The Power-io products (H, C, and D families) uses over-sized internal components so it can absorb short term amperage inrush fluctuations such as when used with tungsten loads or similar high inrush loads. For example: both the 25 amp and the 40 amp D units can be properly protected by a 50 amp I²T fuse, due to the over-sized internal design. The new CE testing (the new CE EN60947-4-3, effective 2002 for new products) requires solid state relay survival testing under a variety of 20% over-amperage switching into a 0.8 power factor inductive load. Power-IO's D families din rail relays and the H family of hockey puck relays meet all of the requirements of CE EN60947-4-3 without any filters or other external, add-on devices. Please be aware, even though we test the product at 20% over the rated amperage (such as 60 amp loads on a 50 amp SSR), you should ALWAYS design your installation so that you do NOT exceed 80% of a SSR's ampacity during normal operation, at 40ºC. Many local electrical codes, circuit breaker companies, wire suppliers, and fuse companies also recommend that the installations always be designed to run at no greater than 80% of any component's rating, and additionally derated based upon local installation temperatures. This 80% rule helps to anticipate resistance changes, amperage fluctuations, and it is an excellent recommendation to ensure long life of all of the components in an installation.

Over temperature

POWER-IO's C and D families are available as manufactured on an optimized heat sink. First, POWER-IO uses a customized ceramic direct copper bonding technique resulting in the absolute minimum thermal resistance from the SSR die to the heat sink. The SCR die is bonded to the thinnest ceramic substrate that is mechanically strong enough for the application. This substrate electrically isolates the SCR from the aluminum heat sink while permitting the thermal rise to dissipate and spread to the copper subplate and then the aluminum heat sink. These substrates are x-rayed with an electron microscope to ensure that we have a void free assembly. Then, we use a new heat sink design that is specifically engineered to maximize exposed aluminum surface area, thermal draw down channeling, heat flow patterns, and the chimney effect. This is why the popular POWER-IO products that have an integrated heat sink can be installed with NO space between units on the same horizontal din rail. This means that they stand up better to installations where the ambient temperature is warm. Please note -- all POWER-IO units are rated to operate in an environment of 40°C without any derating compared to competitive units that may be rated only at 20 or 25°C and need to be de-rated at 40°C. In addition, most other brands of solid state relays require AT LEAST one inch between horizontal units on the same din rail or else they need additional temperature derating up to another 50% reduction in ampacity.

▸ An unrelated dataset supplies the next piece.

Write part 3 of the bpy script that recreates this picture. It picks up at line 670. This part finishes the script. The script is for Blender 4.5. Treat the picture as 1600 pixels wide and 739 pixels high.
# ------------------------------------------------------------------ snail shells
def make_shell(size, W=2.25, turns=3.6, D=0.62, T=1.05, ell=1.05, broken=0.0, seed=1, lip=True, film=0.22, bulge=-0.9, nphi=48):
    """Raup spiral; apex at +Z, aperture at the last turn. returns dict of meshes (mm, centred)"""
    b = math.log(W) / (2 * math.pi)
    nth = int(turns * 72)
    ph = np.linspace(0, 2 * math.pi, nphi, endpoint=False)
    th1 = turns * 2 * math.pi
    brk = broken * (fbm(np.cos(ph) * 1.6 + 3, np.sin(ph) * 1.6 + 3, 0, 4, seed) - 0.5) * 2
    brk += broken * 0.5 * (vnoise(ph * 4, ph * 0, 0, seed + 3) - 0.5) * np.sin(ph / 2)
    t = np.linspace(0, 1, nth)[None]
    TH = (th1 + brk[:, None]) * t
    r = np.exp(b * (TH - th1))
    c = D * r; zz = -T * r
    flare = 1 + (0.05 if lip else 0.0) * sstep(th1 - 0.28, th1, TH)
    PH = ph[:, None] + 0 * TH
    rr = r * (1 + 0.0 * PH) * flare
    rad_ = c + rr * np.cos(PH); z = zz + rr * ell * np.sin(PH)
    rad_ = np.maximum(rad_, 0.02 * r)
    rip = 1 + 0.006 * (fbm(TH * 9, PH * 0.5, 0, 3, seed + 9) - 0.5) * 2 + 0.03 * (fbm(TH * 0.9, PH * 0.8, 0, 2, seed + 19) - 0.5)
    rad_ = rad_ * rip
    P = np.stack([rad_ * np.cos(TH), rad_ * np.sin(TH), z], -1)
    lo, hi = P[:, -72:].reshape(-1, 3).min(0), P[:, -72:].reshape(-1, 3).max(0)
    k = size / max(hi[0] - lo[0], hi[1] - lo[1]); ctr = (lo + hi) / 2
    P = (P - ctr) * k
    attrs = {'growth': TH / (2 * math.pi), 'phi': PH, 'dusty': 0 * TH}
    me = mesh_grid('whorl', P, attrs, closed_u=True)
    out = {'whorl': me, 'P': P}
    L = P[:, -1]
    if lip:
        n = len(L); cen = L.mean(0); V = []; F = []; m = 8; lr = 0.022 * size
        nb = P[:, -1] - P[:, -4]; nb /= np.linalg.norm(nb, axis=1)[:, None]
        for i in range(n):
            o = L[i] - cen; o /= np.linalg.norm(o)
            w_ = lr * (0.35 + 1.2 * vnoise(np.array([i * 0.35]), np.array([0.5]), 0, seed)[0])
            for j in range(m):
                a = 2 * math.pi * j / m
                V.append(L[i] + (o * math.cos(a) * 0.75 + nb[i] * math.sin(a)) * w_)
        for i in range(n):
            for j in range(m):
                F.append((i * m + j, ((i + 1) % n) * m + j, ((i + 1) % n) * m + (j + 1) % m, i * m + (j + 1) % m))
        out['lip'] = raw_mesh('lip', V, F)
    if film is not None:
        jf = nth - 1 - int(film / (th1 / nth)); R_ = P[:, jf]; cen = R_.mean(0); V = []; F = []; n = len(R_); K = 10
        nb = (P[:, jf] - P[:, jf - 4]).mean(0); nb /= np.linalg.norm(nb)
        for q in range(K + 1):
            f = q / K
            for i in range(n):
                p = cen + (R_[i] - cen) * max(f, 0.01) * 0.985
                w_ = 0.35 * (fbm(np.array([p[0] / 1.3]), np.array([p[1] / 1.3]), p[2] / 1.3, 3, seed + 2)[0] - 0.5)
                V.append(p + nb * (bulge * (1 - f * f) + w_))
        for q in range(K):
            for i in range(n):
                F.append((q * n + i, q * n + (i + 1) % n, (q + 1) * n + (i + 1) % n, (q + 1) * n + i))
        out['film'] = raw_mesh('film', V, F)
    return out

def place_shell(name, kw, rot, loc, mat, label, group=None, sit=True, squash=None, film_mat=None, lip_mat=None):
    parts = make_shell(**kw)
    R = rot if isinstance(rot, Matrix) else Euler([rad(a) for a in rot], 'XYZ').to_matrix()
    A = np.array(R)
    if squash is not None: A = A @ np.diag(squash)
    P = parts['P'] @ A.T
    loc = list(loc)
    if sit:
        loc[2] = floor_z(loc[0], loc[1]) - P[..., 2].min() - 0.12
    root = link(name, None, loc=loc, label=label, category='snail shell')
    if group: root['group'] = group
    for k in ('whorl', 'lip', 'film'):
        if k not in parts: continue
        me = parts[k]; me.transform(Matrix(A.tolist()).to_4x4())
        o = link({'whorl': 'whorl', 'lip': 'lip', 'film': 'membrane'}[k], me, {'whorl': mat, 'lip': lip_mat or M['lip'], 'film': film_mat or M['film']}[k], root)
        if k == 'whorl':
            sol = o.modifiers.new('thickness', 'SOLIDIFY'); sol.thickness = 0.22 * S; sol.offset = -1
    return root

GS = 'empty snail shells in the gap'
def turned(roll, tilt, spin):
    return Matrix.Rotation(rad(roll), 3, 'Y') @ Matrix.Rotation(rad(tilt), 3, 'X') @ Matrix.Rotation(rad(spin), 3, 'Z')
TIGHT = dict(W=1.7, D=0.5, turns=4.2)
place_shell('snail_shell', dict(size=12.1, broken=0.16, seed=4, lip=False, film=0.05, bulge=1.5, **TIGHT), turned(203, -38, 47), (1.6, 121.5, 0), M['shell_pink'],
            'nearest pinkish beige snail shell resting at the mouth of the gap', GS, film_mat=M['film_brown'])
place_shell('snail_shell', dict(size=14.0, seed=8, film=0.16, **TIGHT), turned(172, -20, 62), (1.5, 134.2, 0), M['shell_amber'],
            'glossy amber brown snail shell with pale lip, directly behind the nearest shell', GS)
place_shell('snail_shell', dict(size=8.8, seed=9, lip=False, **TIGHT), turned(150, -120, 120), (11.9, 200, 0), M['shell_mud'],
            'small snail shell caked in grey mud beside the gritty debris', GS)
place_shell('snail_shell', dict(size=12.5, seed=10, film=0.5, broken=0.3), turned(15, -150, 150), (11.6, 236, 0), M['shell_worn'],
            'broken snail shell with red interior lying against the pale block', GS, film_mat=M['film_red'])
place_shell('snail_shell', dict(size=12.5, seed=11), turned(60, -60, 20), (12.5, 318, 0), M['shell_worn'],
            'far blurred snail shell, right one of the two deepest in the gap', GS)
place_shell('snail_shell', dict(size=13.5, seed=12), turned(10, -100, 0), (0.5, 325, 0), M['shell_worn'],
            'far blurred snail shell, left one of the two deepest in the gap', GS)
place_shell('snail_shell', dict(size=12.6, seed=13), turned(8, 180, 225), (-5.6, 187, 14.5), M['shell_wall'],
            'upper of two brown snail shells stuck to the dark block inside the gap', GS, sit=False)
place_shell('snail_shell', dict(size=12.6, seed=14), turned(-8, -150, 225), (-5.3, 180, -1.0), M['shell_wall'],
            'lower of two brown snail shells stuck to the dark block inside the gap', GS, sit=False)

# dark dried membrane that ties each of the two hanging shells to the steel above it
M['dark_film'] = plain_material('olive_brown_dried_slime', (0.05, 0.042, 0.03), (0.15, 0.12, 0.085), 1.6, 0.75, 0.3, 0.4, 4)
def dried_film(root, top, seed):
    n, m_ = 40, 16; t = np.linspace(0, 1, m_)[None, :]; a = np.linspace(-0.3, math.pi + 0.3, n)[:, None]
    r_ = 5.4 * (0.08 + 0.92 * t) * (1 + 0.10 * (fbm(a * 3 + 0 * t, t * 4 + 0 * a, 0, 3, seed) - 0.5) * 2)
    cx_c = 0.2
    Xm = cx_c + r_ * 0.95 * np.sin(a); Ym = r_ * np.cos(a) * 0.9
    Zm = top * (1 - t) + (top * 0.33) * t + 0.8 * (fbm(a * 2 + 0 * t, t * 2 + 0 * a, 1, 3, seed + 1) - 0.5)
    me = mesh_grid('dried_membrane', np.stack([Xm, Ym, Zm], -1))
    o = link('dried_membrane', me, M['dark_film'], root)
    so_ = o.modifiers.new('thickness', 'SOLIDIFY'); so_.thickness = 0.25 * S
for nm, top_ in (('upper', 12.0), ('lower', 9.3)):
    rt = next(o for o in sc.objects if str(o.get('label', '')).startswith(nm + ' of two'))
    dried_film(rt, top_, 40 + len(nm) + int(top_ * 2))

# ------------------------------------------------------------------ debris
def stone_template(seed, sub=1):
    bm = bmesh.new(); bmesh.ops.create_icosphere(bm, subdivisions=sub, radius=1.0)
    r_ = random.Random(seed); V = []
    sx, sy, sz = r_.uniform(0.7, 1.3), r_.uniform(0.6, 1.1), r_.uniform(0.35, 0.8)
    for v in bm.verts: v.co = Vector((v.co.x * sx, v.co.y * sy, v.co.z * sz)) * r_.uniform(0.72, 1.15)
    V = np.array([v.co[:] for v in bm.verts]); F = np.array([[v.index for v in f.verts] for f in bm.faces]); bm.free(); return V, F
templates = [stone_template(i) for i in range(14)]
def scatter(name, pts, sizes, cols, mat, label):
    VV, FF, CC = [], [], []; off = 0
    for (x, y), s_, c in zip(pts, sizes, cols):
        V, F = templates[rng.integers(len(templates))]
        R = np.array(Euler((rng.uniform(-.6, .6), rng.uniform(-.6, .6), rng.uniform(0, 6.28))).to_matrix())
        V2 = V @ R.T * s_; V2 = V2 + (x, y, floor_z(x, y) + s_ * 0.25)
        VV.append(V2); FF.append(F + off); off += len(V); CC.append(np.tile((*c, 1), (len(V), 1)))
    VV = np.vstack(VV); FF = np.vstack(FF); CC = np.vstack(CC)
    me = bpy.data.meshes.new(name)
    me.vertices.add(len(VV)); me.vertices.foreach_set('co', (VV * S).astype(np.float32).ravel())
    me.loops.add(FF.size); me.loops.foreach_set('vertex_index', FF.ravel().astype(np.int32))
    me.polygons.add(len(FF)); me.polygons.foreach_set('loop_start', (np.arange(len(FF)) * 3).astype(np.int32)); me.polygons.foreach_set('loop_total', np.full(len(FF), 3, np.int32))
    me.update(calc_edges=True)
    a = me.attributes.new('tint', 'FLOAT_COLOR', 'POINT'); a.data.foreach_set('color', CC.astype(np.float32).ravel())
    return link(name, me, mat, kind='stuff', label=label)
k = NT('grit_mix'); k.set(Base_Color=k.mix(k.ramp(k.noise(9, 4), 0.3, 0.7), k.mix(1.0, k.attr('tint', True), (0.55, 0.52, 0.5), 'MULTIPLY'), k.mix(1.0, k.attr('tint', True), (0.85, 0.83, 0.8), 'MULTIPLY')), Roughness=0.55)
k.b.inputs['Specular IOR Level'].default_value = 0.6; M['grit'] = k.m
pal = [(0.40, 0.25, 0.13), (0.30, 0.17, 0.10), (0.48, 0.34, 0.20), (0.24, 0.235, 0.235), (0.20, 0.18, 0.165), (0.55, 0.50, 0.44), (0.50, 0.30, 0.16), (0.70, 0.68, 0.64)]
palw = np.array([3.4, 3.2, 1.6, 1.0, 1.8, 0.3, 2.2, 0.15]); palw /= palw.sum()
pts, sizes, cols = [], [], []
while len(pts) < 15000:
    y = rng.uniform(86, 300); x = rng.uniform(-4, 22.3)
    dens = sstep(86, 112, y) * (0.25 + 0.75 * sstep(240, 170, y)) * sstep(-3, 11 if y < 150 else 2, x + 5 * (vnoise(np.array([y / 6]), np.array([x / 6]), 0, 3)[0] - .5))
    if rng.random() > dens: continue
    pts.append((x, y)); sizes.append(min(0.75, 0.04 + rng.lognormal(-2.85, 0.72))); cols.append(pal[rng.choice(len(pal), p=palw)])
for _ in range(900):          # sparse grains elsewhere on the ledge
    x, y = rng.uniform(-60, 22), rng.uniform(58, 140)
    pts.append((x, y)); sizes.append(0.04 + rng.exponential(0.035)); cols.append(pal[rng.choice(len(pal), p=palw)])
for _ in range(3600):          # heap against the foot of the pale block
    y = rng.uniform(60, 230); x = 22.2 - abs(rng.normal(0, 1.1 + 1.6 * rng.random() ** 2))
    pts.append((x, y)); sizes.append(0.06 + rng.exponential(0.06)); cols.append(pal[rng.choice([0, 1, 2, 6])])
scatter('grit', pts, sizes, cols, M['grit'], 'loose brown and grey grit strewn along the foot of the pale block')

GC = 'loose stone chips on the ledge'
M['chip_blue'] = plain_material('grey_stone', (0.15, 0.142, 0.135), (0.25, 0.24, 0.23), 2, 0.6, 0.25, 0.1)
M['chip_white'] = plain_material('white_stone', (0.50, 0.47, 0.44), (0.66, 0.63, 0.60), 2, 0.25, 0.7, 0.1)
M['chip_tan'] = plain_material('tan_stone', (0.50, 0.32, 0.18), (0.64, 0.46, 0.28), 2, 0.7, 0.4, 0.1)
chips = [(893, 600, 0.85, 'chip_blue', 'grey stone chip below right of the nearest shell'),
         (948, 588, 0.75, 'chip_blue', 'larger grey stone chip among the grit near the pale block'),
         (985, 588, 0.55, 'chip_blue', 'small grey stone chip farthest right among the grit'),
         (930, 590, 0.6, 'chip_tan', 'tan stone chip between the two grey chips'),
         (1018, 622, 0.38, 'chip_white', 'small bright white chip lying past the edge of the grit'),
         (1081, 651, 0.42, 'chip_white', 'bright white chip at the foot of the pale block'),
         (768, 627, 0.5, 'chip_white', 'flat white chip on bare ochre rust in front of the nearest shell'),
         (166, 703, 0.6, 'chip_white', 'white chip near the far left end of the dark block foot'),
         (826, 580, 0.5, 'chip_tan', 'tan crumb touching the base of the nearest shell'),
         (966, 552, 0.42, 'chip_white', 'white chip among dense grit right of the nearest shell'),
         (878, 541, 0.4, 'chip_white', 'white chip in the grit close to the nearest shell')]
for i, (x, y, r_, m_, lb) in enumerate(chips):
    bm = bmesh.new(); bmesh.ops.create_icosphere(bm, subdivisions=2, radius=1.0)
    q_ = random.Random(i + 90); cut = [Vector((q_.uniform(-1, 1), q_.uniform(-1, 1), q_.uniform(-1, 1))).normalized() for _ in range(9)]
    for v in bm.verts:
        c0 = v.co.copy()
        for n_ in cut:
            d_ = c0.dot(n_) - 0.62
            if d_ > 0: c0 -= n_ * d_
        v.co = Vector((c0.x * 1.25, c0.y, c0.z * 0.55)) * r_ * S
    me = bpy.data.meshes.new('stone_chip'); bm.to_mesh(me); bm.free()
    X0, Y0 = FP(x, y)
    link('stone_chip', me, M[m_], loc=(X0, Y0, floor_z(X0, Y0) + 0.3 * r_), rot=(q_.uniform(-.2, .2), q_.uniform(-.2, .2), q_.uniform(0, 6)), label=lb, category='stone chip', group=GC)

The POWER-IO products use a highly efficient design so they typically generate less than 1 watt (25 amp units) or 1.2 watts (40-100 amp units) per amp switched. This compares to other units that might generate 50% - 75% more heat. The POWER-IO product line works harder -- runs cooler -- needs less installation space. The more information on the POWER-IO products, click on solid state relay products.

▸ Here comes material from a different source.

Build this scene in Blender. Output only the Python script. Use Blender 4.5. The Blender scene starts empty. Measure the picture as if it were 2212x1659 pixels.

In addition to avoiding over-voltage, over-current, and over-temperature situations; it is expected that the POWER-IO product should be installed only by qualified personnel, in accordance with all electrical and safety regulations. Naturally, any electrical product can stop functioning at any time, so all installations must be designed in such a way that they use all external fail-safe methods to ensure a safe shut down capability.